Arup examined maintenance backlogs at several NR permanent way maintenance depots. At Leeds, for example, it found a backlog of around 3% of jobs, with a trend that was broadly flat but which had peaks and troughs over the last two years of 1.5% to over 5.5%.
At nearby York, the situation was different. Arup found a rising backlog trend that grew from 3% in early 2023-24 to around 8% at the end of 2024-25. Arup reckoned the rise has been caused by an increase in cable theft around Knottingley which has diverted staff from maintenance work, and by a change in staffing levels resulting from NR’s ‘Modernising Maintenance’ programme which it says is now being addressed.
Meanwhile, Glasgow depot’s backlog is much smaller, with a flat trend over the last two years - a peak of 1.6% and a low of 0.2%.

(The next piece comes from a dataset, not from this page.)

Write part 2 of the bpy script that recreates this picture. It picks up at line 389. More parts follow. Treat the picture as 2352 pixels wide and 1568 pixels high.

Overall, ORR reckons that the way NR measures maintenance activity makes it difficult to say whether it’s doing enough to mitigate risks.
One risk that lies across all NR’s work is inflation, about which it warned as ORR was putting together its periodic review of access charges that decided what NR should be allowed to spend on operating, maintaining and renewing its network (RAIL 984, 996 and 1007).
This settlement allowed NR to hold a risk buffer of £1.7 billion (the overall funding package was worth £46bn for context).
In its first year of five, NR has used £1bn of this risk funding, with the money going towards an unexpected increase in National Insurance contributions, Schedule 8 compensation payments for unplanned disruption to train and freight operators, and an increase in prices for rail products.
This contributed to NR spending £228 million more delivering the first year of CP7 than it had planned (even though it exceeded its efficiency targets with £325m saved in this area), with the main culprit being rising costs within its renewal projects.
ORR explains: “These cost increases were associated with access constraints, resulting in longer delivery times and associated compensation payments. Additionally, funding challenges and inflationary pressures led to reprioritisation of work across the regions, causing additional cost when projects were paused or cancelled.”
What isn’t apparent in ORR’s report is an increase in ‘service affecting failures’ (SAFs) from infrastructure that NR warned about back in May 2023, during ORR’s periodic review process. Back then, NR said it was predicting a 2% increase in annual SAFs by the end of CP7.
For CP7’s first year, ORR reports that its key measures of railway asset reliability, which includes SAFs and a ‘composite reliability index’, have remained steady.
But the shift from renewals towards maintenance, and the rising costs being seen across NR’s renewals portfolio, will put increased pressure and emphasis on timely maintenance.
In turn, this might lead to more decisions such as the one seen recently on Southeastern’s patch, with passenger services cut to provide NR with more maintenance opportunities.
Here, train operator Southeastern works with NR’s Kent Route under the slightly different brand - South Eastern Railway.
Planning and Performance Director Scott Brightwell said: “Carrying out more inspections during the day has been made possible by the South Eastern Railway’s joint decision-making and shared emphasis on doing the right thing for our people, our customers, and the taxpayer.
“We know it is more efficient to do maintenance inspections in daylight rather than in the early hours of the morning. This increased schedule over the coming months strikes the right balance between the needs of our passengers and the infrastructure maintenance that is required to keep trains running.”
That’s likely to be a model rolled out more widely across NR activities, as the Department for Transport gradually takes direct ownership of English train operators under its nationalisation plans.